____ Dataset excerpt

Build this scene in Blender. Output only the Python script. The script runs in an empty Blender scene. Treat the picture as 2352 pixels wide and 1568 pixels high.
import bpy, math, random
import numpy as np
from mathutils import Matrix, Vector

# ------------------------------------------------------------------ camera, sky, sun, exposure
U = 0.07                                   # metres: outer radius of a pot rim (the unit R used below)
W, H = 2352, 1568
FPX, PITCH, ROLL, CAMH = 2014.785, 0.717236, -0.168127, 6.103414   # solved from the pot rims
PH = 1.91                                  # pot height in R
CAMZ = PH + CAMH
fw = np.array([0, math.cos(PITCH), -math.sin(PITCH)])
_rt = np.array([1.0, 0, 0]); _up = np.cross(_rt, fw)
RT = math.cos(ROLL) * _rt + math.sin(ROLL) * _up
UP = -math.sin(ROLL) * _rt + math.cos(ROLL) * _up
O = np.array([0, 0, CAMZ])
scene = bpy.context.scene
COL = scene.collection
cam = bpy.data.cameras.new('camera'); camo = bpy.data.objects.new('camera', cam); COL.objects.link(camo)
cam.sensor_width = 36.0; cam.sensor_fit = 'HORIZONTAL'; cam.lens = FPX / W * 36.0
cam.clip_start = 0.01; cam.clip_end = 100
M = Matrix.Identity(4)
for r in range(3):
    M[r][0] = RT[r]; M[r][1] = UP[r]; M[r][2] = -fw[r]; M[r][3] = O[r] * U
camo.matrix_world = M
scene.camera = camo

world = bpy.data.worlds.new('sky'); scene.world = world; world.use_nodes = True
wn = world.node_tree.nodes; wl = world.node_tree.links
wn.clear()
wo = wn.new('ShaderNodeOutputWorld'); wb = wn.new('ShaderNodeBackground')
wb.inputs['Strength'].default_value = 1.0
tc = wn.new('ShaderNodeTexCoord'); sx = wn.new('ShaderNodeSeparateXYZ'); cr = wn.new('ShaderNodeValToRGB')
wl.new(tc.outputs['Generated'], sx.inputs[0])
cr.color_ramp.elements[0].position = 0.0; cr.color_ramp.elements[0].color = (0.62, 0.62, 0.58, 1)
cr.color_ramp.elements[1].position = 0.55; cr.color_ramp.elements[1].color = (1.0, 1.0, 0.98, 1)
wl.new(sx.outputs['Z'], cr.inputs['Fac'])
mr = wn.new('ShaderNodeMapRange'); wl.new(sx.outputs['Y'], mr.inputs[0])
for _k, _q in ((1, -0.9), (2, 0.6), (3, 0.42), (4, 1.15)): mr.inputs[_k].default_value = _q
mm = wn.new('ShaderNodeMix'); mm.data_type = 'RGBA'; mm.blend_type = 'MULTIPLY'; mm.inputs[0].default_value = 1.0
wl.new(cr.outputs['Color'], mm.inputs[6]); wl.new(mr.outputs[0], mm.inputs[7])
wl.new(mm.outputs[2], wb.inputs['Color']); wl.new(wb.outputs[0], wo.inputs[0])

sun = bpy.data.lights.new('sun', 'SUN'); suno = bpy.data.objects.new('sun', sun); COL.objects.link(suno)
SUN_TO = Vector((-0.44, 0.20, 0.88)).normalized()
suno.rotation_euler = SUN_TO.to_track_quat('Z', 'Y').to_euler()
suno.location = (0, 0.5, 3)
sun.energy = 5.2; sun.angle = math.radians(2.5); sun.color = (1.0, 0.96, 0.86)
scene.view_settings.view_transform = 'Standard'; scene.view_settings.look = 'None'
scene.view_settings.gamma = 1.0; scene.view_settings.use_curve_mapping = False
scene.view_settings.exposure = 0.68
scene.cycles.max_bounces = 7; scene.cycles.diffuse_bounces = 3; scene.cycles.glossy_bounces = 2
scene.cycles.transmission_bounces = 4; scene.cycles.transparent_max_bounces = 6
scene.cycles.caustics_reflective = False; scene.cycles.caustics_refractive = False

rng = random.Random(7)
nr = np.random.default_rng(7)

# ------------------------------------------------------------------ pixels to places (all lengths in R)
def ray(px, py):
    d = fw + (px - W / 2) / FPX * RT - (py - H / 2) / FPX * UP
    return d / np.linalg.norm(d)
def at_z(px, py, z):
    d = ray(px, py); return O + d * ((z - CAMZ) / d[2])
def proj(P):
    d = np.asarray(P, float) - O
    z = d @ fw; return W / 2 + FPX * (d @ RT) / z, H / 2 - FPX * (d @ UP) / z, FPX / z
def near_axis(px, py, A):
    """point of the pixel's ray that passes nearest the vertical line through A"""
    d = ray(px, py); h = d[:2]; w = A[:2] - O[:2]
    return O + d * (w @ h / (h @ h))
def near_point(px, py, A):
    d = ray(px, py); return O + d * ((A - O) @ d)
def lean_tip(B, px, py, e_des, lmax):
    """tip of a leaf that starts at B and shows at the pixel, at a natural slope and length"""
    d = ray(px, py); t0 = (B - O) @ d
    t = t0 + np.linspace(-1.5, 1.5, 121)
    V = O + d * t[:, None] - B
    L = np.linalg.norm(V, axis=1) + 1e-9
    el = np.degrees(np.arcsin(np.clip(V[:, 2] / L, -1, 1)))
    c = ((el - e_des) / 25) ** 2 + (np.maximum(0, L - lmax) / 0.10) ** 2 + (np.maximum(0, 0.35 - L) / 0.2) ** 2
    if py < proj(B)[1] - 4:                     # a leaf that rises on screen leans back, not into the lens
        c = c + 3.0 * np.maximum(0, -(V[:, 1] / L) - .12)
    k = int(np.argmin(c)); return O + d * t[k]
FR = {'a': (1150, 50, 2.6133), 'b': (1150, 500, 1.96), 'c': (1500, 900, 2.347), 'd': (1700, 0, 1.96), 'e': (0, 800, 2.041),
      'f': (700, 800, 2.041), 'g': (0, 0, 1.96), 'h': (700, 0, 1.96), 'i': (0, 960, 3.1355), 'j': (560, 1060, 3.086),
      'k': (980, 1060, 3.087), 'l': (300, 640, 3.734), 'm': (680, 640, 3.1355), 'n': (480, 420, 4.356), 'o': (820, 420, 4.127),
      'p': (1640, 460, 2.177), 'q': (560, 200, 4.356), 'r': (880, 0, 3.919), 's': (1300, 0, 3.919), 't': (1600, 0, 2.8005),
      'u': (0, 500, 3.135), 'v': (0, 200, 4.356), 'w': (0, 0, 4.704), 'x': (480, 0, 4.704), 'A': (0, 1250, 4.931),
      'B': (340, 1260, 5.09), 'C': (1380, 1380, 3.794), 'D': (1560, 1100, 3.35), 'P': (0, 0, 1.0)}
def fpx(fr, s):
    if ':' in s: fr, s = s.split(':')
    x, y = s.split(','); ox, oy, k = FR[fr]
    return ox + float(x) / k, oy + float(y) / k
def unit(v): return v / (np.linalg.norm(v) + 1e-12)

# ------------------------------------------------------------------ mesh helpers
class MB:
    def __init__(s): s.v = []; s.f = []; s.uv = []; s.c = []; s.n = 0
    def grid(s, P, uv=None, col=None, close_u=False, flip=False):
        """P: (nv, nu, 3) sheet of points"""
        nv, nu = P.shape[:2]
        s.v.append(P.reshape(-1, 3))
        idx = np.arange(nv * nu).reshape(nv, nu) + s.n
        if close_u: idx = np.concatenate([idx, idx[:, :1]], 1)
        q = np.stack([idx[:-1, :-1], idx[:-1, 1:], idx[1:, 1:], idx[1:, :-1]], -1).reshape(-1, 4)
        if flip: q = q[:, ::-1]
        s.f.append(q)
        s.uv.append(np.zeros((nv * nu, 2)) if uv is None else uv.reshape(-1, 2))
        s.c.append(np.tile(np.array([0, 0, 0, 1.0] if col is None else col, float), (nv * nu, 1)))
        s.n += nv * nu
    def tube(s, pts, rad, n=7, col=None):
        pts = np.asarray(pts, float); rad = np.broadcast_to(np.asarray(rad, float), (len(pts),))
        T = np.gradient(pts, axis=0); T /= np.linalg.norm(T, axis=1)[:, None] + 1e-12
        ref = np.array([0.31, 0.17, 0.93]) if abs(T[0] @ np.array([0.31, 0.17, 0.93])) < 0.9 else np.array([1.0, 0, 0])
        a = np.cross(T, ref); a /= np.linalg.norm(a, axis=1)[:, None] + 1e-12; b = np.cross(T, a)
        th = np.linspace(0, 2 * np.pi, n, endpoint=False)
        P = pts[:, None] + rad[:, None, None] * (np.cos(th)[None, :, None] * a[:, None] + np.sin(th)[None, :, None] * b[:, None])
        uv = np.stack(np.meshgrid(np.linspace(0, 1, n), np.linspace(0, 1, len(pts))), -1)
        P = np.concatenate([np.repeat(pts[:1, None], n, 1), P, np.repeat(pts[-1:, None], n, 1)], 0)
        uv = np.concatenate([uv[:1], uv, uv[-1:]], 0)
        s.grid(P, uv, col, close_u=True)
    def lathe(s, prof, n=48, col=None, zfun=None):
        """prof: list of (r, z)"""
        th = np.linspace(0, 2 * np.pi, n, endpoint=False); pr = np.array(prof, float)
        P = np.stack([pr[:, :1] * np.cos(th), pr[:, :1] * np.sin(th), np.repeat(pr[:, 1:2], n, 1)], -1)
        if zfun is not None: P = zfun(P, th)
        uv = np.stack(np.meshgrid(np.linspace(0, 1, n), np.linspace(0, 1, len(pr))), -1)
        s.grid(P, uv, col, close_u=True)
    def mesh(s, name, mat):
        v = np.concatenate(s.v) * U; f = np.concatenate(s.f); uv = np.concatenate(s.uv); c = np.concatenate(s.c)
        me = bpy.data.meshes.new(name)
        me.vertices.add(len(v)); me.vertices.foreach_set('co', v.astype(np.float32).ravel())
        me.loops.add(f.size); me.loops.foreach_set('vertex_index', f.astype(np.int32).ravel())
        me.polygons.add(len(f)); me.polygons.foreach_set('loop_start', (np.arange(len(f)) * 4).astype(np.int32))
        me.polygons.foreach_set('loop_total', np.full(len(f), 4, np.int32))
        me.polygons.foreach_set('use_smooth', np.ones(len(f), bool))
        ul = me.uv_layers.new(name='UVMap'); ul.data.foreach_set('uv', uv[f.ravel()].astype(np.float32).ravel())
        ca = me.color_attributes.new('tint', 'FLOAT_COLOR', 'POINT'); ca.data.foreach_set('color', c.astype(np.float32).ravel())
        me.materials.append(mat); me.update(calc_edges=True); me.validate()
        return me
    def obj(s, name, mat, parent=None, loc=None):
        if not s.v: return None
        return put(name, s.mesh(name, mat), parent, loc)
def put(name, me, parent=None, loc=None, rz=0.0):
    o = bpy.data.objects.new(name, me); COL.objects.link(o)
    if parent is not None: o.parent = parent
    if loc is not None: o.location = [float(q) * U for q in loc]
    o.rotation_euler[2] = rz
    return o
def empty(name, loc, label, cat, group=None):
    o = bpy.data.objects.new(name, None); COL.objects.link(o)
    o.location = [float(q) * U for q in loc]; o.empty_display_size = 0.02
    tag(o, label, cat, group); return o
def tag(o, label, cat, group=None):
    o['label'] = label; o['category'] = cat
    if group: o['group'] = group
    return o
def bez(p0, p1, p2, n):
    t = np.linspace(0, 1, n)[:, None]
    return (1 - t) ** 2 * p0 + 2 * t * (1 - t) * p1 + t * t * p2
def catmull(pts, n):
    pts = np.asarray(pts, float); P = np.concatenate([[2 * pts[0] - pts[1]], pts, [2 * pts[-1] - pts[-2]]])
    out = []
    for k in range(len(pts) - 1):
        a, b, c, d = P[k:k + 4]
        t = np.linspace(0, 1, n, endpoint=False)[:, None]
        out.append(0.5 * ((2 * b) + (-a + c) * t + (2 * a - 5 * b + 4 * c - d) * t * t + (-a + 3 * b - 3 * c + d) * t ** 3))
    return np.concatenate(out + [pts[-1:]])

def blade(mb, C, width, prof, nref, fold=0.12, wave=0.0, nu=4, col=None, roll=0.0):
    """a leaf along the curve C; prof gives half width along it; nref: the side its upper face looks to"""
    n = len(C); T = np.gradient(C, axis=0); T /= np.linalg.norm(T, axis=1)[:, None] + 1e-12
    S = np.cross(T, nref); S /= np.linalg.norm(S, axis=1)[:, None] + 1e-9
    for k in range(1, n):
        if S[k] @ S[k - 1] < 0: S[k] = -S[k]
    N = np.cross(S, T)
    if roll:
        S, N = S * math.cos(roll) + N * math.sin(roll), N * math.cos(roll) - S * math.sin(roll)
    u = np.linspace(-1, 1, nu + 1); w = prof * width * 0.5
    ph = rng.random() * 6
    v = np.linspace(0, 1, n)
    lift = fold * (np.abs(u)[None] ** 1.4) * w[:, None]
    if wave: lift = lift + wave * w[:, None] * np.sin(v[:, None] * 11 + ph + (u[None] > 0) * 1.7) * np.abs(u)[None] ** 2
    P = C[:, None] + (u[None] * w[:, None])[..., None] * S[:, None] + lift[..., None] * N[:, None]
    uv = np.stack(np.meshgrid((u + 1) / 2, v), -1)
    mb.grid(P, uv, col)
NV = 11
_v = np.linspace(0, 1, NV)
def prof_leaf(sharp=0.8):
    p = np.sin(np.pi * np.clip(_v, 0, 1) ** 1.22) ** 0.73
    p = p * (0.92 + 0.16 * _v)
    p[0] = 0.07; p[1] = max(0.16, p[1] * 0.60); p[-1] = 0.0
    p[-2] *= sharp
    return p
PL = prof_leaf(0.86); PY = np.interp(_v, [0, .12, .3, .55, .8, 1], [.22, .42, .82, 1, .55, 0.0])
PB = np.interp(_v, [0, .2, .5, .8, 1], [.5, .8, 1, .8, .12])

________

What to produce
Print only the lines that run from the start of the listing to the line bearing "from mathutils import Matrix, Vector"; please keep the first line and that last one, exactly as they appear.

Output of the task
Build this scene in Blender. Output only the Python script. The script runs in an empty Blender scene. Treat the picture as 2352 pixels wide and 1568 pixels high.
import bpy, math, random
import numpy as np
from mathutils import Matrix, Vector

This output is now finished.